One of the most powerful traits in effective leaders isn’t just decisiveness or vision—it’s the ability to adapt. In my own leadership journey, I’ve realized that different situations, teams, and even individuals need different things from a leader. You don’t become a better leader by always taking charge. Sometimes, you do it by stepping back.
- Tanya Rehman
The Tannenbaum and Schmidt Leadership Continuum models leadership not as a fixed trait, but as a sliding scale of authority and freedom. It illustrates seven leadership styles ranging from manager-centered to team-centered.
This model is especially helpful for engineers and tech leads transitioning into Staff-plus roles, where leadership is increasingly about influence and adaptability, not command-and-control.
The full continuum
Below is a breakdown of the seven styles from the Tannenbaum-Schmidt model:
| Style | Description |
|---|---|
| Tells | Manager makes the decision and announces it. No team input. |
| Sells | Manager makes the decision and explains reasoning to gain team buy-in. |
| Suggests | Manager presents decision and welcomes questions or feedback. |
| Consults | Manager outlines the problem, invites team input, then makes the decision. |
| Joins | Manager and team brainstorm options together; manager makes final call. |
| Delegates | Manager defines boundaries and lets the team decide within those constraints. |
| Abdicates | Team has full autonomy to explore, decide, and act. Manager provides minimal guidance. |
This continuum shows that leadership is not binary instead, it’s a matter of how much control you retain versus how much freedom you grant.

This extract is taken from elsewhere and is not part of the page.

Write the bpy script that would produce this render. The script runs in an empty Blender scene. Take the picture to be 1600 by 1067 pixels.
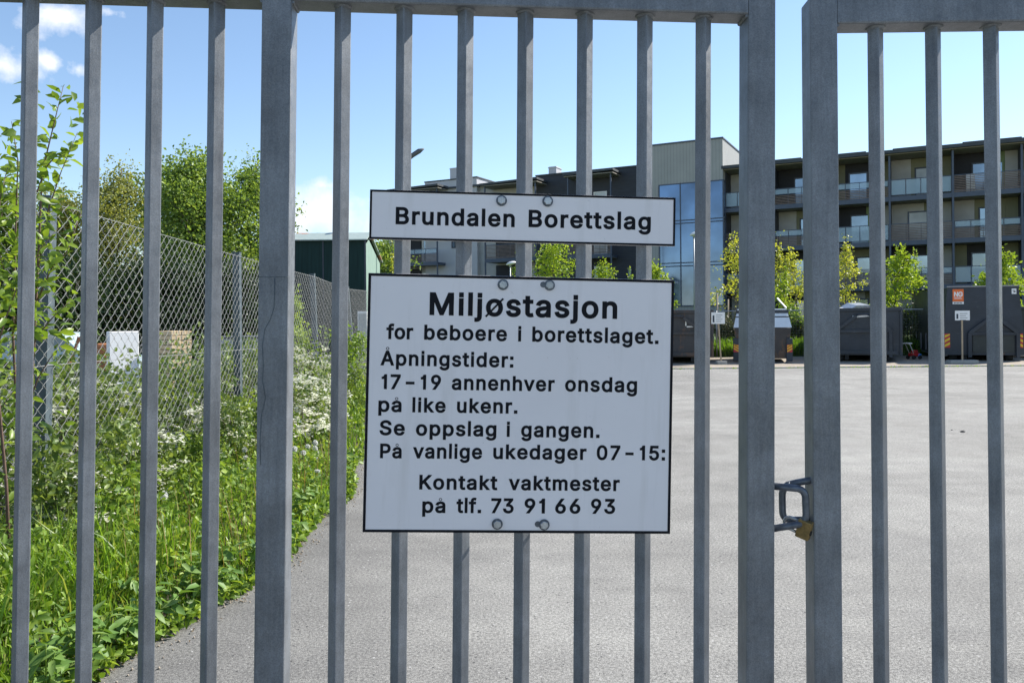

Why leadership flexibility matters
Rigid leadership (always using one style) can stifle innovation or create friction. Conversely, flexing your approach based on urgency, team experience, and risk level leads to better outcomes and healthier team dynamics.
For example:
- Use Tells during incidents or high-risk decisions.

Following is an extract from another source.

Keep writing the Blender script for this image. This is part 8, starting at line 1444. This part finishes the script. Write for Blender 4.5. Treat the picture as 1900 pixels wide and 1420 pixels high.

- Use Joins or Delegates during long-term planning or innovation projects.
- Use Consults or Suggests when trust is being built or expertise is uneven.
In Staff-plus roles, your ability to pick the right style at the right time is as critical as technical execution.
Internal leadership visibility
Being a flexible leader only matters if people can see and understand it. To create internal visibility:
- Explain your decision-making style choices in project kickoffs or retros.
- Share leadership shifts in internal documentation or postmortems.
- Use team rituals (like demos or syncs) to showcase inclusive decision-making.
- Show how you’ve helped team members grow into decision-makers by gradually shifting toward Delegates or Abdicates.
Documenting how and when you apply the continuum demonstrates self-awareness and emotional intelligence key traits for Staff-plus leaders.
Executive visibility
Executives value scalable leadership. That means:
- Empowering others to make good decisions.
- Creating clarity without micromanaging.
- Knowing when not to lead directly.
Use your promotion packet to showcase times you’ve moved along the continuum—especially toward Joins, Delegates, and Abdicates to develop leadership in others.
You can also:
- Include reasoning behind your style in planning docs.
- Share how shifting leadership led to improved outcomes.
- Reflect on leadership balance during strategy reviews with your manager’s manager.
External visibility
You can strengthen your external credibility by teaching this framework through:
- Blog posts analyzing how you led differently across projects.
- Conference talks about leading distributed or high-autonomy teams.
- Podcasts on decision-making and psychological safety.
- Case studies or internal playbooks demonstrating leadership transitions.
Sharing how you’ve moved across the continuum not only elevates your voice it helps others grow into thoughtful leaders.
Should you focus on leadership style flexibility?
If you’re always leading from the same position on the continuum, you’re missing opportunities to empower your team and grow yourself.
Ask yourself:
- Have I ever fully delegated or abdicated a decision?
- Do I involve the team more now than I did a year ago?
- Am I stuck in “Tells” mode because it feels safer?
Flexing along the continuum builds trust, resilience, and scale exactly what organizations look for in Staff-plus engineers.
🧠 “Leadership is about reading the room and then choosing the tone.”
The Tannenbaum-Schmidt Continuum gives you the vocabulary and structure to do that intentionally.